What is asked: Give the data again exactly as written, skipping any pictures.

········

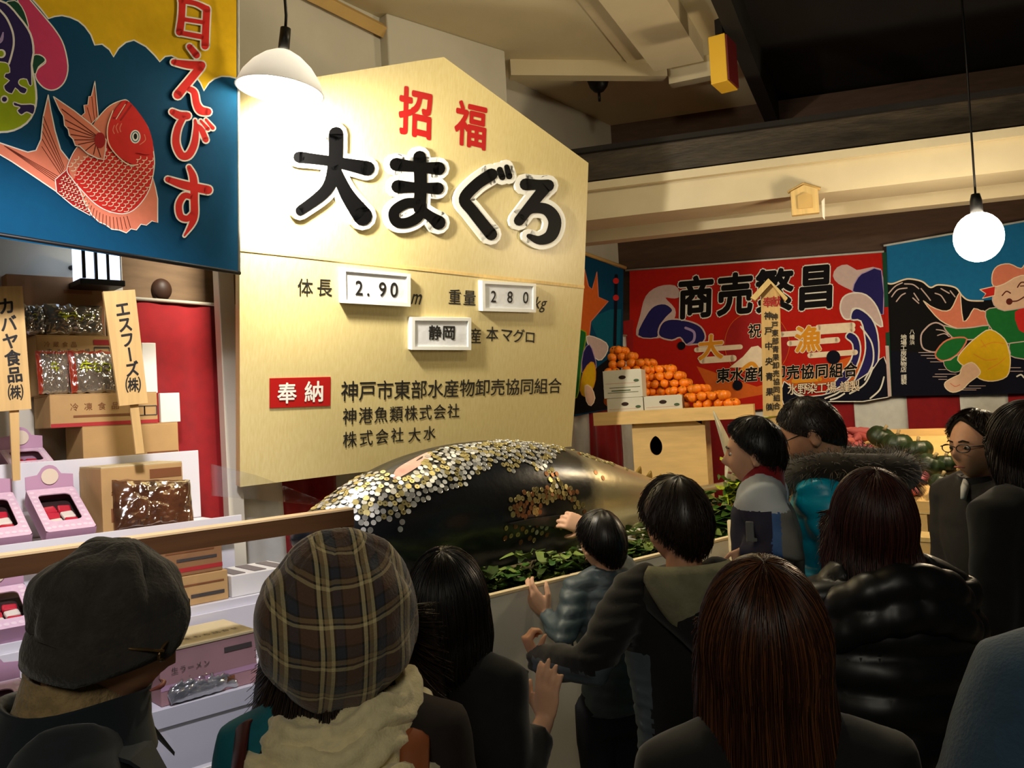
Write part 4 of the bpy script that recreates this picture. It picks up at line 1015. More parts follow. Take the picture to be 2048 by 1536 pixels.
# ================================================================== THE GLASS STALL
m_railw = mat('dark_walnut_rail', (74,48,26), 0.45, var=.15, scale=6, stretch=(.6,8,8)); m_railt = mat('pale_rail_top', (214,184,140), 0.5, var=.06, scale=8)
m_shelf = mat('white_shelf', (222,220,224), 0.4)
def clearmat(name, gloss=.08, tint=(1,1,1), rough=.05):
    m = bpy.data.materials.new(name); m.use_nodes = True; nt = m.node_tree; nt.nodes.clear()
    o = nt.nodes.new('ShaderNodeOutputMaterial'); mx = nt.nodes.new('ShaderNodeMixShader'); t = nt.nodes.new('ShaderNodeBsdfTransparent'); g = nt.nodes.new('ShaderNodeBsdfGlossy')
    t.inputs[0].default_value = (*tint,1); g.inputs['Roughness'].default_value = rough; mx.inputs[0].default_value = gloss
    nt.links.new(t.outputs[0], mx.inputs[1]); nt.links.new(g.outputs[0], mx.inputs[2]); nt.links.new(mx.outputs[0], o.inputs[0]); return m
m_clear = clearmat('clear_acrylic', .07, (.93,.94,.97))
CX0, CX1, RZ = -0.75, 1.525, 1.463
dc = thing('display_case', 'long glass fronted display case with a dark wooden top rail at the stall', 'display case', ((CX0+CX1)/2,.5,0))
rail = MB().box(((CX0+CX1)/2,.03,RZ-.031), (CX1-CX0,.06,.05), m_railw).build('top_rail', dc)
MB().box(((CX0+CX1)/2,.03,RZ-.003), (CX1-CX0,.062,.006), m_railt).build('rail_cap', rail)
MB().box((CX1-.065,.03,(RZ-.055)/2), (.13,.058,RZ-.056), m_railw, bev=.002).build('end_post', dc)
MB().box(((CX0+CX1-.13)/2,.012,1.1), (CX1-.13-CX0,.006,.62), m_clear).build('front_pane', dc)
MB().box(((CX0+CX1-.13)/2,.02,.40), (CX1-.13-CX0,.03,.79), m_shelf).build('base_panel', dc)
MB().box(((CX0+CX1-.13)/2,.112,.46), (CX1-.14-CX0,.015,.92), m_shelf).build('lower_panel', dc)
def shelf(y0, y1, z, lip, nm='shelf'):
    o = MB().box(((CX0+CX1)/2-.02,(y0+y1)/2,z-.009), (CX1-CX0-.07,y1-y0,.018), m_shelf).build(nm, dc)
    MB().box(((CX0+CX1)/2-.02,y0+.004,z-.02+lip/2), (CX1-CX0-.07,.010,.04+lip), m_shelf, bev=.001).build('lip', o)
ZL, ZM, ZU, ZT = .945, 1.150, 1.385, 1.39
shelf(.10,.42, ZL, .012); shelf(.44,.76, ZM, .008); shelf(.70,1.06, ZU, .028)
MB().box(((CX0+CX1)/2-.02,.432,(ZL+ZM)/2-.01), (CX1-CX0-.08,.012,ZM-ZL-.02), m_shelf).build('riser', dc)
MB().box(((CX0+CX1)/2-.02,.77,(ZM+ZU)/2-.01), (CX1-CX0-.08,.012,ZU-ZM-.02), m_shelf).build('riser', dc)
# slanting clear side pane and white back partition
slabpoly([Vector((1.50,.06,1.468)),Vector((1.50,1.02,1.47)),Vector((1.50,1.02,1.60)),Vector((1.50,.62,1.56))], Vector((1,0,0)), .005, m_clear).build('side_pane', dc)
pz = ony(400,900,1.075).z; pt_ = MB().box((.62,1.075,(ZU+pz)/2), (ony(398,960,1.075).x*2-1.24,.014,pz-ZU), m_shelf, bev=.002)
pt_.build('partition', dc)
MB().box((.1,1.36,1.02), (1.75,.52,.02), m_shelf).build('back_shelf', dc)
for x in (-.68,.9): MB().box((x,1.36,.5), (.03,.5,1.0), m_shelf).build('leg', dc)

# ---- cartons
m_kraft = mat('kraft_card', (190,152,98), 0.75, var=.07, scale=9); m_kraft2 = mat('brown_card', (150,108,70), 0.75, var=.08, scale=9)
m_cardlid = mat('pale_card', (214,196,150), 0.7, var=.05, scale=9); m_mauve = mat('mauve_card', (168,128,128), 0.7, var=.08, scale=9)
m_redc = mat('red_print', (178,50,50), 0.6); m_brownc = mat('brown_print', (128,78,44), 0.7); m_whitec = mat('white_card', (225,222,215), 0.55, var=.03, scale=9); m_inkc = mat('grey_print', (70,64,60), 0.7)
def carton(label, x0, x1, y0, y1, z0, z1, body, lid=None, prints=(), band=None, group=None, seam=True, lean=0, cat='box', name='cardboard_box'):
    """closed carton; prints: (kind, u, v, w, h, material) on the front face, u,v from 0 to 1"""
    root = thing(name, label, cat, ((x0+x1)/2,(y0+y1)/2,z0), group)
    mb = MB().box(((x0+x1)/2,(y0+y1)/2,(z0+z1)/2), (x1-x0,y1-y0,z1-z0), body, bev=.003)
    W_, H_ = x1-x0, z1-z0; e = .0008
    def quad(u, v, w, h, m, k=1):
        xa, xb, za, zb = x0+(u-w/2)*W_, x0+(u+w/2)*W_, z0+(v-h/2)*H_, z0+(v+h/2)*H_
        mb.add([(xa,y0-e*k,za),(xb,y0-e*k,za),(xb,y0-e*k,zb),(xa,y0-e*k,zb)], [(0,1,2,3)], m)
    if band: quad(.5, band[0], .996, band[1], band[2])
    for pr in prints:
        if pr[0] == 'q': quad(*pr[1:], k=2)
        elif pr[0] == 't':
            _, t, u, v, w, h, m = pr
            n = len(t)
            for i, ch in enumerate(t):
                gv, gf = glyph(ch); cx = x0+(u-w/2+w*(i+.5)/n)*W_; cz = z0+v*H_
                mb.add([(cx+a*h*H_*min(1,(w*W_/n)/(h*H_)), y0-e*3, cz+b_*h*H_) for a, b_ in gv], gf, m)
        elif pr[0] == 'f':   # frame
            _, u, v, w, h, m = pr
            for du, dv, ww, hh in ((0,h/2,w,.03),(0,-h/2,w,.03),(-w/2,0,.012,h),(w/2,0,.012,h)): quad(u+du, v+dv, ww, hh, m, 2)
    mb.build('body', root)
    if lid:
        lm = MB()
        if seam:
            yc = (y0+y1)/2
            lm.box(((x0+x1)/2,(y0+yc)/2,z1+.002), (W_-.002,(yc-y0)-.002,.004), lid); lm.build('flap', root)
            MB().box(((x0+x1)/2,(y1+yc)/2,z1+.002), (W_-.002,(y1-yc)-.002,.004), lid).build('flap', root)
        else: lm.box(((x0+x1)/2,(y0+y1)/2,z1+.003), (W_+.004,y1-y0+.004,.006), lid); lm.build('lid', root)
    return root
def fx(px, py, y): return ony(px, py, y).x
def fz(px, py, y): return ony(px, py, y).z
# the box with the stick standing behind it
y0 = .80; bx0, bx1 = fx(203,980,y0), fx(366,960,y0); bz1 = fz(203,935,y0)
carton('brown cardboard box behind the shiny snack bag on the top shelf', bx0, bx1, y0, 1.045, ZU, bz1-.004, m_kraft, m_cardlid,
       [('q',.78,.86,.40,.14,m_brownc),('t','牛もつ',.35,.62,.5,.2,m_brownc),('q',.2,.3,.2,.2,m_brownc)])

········

Final answer:
Write part 4 of the bpy script that recreates this picture. It picks up at line 1015. More parts follow. Take the picture to be 2048 by 1536 pixels.
# ================================================================== THE GLASS STALL
m_railw = mat('dark_walnut_rail', (74,48,26), 0.45, var=.15, scale=6, stretch=(.6,8,8)); m_railt = mat('pale_rail_top', (214,184,140), 0.5, var=.06, scale=8)
m_shelf = mat('white_shelf', (222,220,224), 0.4)
def clearmat(name, gloss=.08, tint=(1,1,1), rough=.05):
    m = bpy.data.materials.new(name); m.use_nodes = True; nt = m.node_tree; nt.nodes.clear()
    o = nt.nodes.new('ShaderNodeOutputMaterial'); mx = nt.nodes.new('ShaderNodeMixShader'); t = nt.nodes.new('ShaderNodeBsdfTransparent'); g = nt.nodes.new('ShaderNodeBsdfGlossy')
    t.inputs[0].default_value = (*tint,1); g.inputs['Roughness'].default_value = rough; mx.inputs[0].default_value = gloss
    nt.links.new(t.outputs[0], mx.inputs[1]); nt.links.new(g.outputs[0], mx.inputs[2]); nt.links.new(mx.outputs[0], o.inputs[0]); return m
m_clear = clearmat('clear_acrylic', .07, (.93,.94,.97))
CX0, CX1, RZ = -0.75, 1.525, 1.463
dc = thing('display_case', 'long glass fronted display case with a dark wooden top rail at the stall', 'display case', ((CX0+CX1)/2,.5,0))
rail = MB().box(((CX0+CX1)/2,.03,RZ-.031), (CX1-CX0,.06,.05), m_railw).build('top_rail', dc)
MB().box(((CX0+CX1)/2,.03,RZ-.003), (CX1-CX0,.062,.006), m_railt).build('rail_cap', rail)
MB().box((CX1-.065,.03,(RZ-.055)/2), (.13,.058,RZ-.056), m_railw, bev=.002).build('end_post', dc)
MB().box(((CX0+CX1-.13)/2,.012,1.1), (CX1-.13-CX0,.006,.62), m_clear).build('front_pane', dc)
MB().box(((CX0+CX1-.13)/2,.02,.40), (CX1-.13-CX0,.03,.79), m_shelf).build('base_panel', dc)
MB().box(((CX0+CX1-.13)/2,.112,.46), (CX1-.14-CX0,.015,.92), m_shelf).build('lower_panel', dc)
def shelf(y0, y1, z, lip, nm='shelf'):
    o = MB().box(((CX0+CX1)/2-.02,(y0+y1)/2,z-.009), (CX1-CX0-.07,y1-y0,.018), m_shelf).build(nm, dc)
    MB().box(((CX0+CX1)/2-.02,y0+.004,z-.02+lip/2), (CX1-CX0-.07,.010,.04+lip), m_shelf, bev=.001).build('lip', o)
ZL, ZM, ZU, ZT = .945, 1.150, 1.385, 1.39
shelf(.10,.42, ZL, .012); shelf(.44,.76, ZM, .008); shelf(.70,1.06, ZU, .028)
MB().box(((CX0+CX1)/2-.02,.432,(ZL+ZM)/2-.01), (CX1-CX0-.08,.012,ZM-ZL-.02), m_shelf).build('riser', dc)
MB().box(((CX0+CX1)/2-.02,.77,(ZM+ZU)/2-.01), (CX1-CX0-.08,.012,ZU-ZM-.02), m_shelf).build('riser', dc)
# slanting clear side pane and white back partition
slabpoly([Vector((1.50,.06,1.468)),Vector((1.50,1.02,1.47)),Vector((1.50,1.02,1.60)),Vector((1.50,.62,1.56))], Vector((1,0,0)), .005, m_clear).build('side_pane', dc)
pz = ony(400,900,1.075).z; pt_ = MB().box((.62,1.075,(ZU+pz)/2), (ony(398,960,1.075).x*2-1.24,.014,pz-ZU), m_shelf, bev=.002)
pt_.build('partition', dc)
MB().box((.1,1.36,1.02), (1.75,.52,.02), m_shelf).build('back_shelf', dc)
for x in (-.68,.9): MB().box((x,1.36,.5), (.03,.5,1.0), m_shelf).build('leg', dc)

# ---- cartons
m_kraft = mat('kraft_card', (190,152,98), 0.75, var=.07, scale=9); m_kraft2 = mat('brown_card', (150,108,70), 0.75, var=.08, scale=9)
m_cardlid = mat('pale_card', (214,196,150), 0.7, var=.05, scale=9); m_mauve = mat('mauve_card', (168,128,128), 0.7, var=.08, scale=9)
m_redc = mat('red_print', (178,50,50), 0.6); m_brownc = mat('brown_print', (128,78,44), 0.7); m_whitec = mat('white_card', (225,222,215), 0.55, var=.03, scale=9); m_inkc = mat('grey_print', (70,64,60), 0.7)
def carton(label, x0, x1, y0, y1, z0, z1, body, lid=None, prints=(), band=None, group=None, seam=True, lean=0, cat='box', name='cardboard_box'):
    """closed carton; prints: (kind, u, v, w, h, material) on the front face, u,v from 0 to 1"""
    root = thing(name, label, cat, ((x0+x1)/2,(y0+y1)/2,z0), group)
    mb = MB().box(((x0+x1)/2,(y0+y1)/2,(z0+z1)/2), (x1-x0,y1-y0,z1-z0), body, bev=.003)
    W_, H_ = x1-x0, z1-z0; e = .0008
    def quad(u, v, w, h, m, k=1):
        xa, xb, za, zb = x0+(u-w/2)*W_, x0+(u+w/2)*W_, z0+(v-h/2)*H_, z0+(v+h/2)*H_
        mb.add([(xa,y0-e*k,za),(xb,y0-e*k,za),(xb,y0-e*k,zb),(xa,y0-e*k,zb)], [(0,1,2,3)], m)
    if band: quad(.5, band[0], .996, band[1], band[2])
    for pr in prints:
        if pr[0] == 'q': quad(*pr[1:], k=2)
        elif pr[0] == 't':
            _, t, u, v, w, h, m = pr
            n = len(t)
            for i, ch in enumerate(t):
                gv, gf = glyph(ch); cx = x0+(u-w/2+w*(i+.5)/n)*W_; cz = z0+v*H_
                mb.add([(cx+a*h*H_*min(1,(w*W_/n)/(h*H_)), y0-e*3, cz+b_*h*H_) for a, b_ in gv], gf, m)
        elif pr[0] == 'f':   # frame
            _, u, v, w, h, m = pr
            for du, dv, ww, hh in ((0,h/2,w,.03),(0,-h/2,w,.03),(-w/2,0,.012,h),(w/2,0,.012,h)): quad(u+du, v+dv, ww, hh, m, 2)
    mb.build('body', root)
    if lid:
        lm = MB()
        if seam:
            yc = (y0+y1)/2
            lm.box(((x0+x1)/2,(y0+yc)/2,z1+.002), (W_-.002,(yc-y0)-.002,.004), lid); lm.build('flap', root)
            MB().box(((x0+x1)/2,(y1+yc)/2,z1+.002), (W_-.002,(y1-yc)-.002,.004), lid).build('flap', root)
        else: lm.box(((x0+x1)/2,(y0+y1)/2,z1+.003), (W_+.004,y1-y0+.004,.006), lid); lm.build('lid', root)
    return root
def fx(px, py, y): return ony(px, py, y).x
def fz(px, py, y): return ony(px, py, y).z
# the box with the stick standing behind it
y0 = .80; bx0, bx1 = fx(203,980,y0), fx(366,960,y0); bz1 = fz(203,935,y0)
carton('brown cardboard box behind the shiny snack bag on the top shelf', bx0, bx1, y0, 1.045, ZU, bz1-.004, m_kraft, m_cardlid,
       [('q',.78,.86,.40,.14,m_brownc),('t','牛もつ',.35,.62,.5,.2,m_brownc),('q',.2,.3,.2,.2,m_brownc)])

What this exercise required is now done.